A Birthday Salute For Eva Jessye, 80

SATURDAY JAN 18 1975 

Eva Jessye will give a lecture-demonstration on works of Will Marion Cook and William Grant Still at 3:30 p.m. Sunday in the Cady Music Room of the Stearns Building. Admission is free.

Blanche Foreman, soprano; Jerri Hollins, soprano; Brenadine Oakley, soprano; Gwen Frost, contralto; Preston Terry, tenor; Conrad Miller, tenor; Charles Brown, bass; and Z. Edmond Toliver, bass, will perform works by Cook and Still. They will be accompanied by Brenda Kee and Charles Lloyd on the piano.

The performance will be a birthday observance for 80-year-old Eva Jessye. A native of Coffeyville, Kan., she showed an early interest in ensemble singing. At the age of 12 Jessye organized her first group, a girls’ quartet.

One of the highlights of her early years, was the visit of Will Marion Cook and his musical show to the small town of Coffeyville.
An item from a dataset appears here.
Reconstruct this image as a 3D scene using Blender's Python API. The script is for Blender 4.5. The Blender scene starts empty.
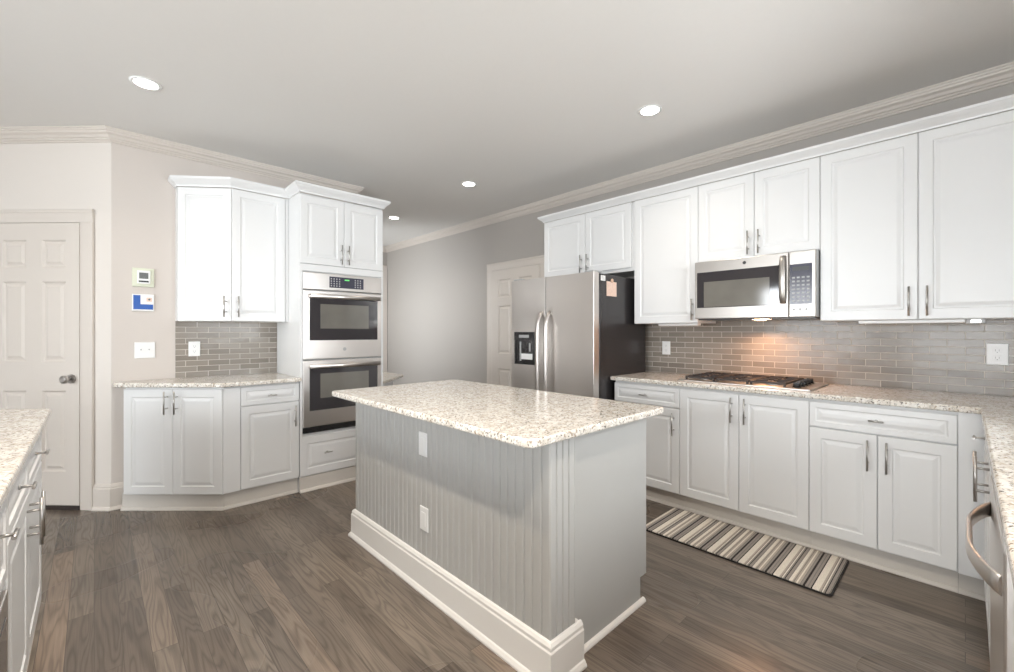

An emergency arose, and Jessye, although only 12, was asked to help copy some music for the use of the orchestra. Cook encouraged the young copyist whom he called his "little protege,” to continue with her music studies.

She received her first musical training at Western University (Kansas) and later attended Langston University (Oklahoma).

Jessye concentrated her attention on choral music and music theory, singing in choirs and ensembles. After graduation from college in 1916, she taught music first in the public schools of Oklahoma, then at Morgan College (Maryland). She studied with Cook and with music-theorist Percy Goetschius, later in life.

Jessye was the first black woman to win international distinction as a director of a professional choral group. By 1926 she was appearing regularly with her singers (first named the Original Dixie Jubilee Singers, then the Eva Jessye Choir) on the “Major Bowes Family Radio Hour,” the “General Motors Hour,” and numerous radio programs.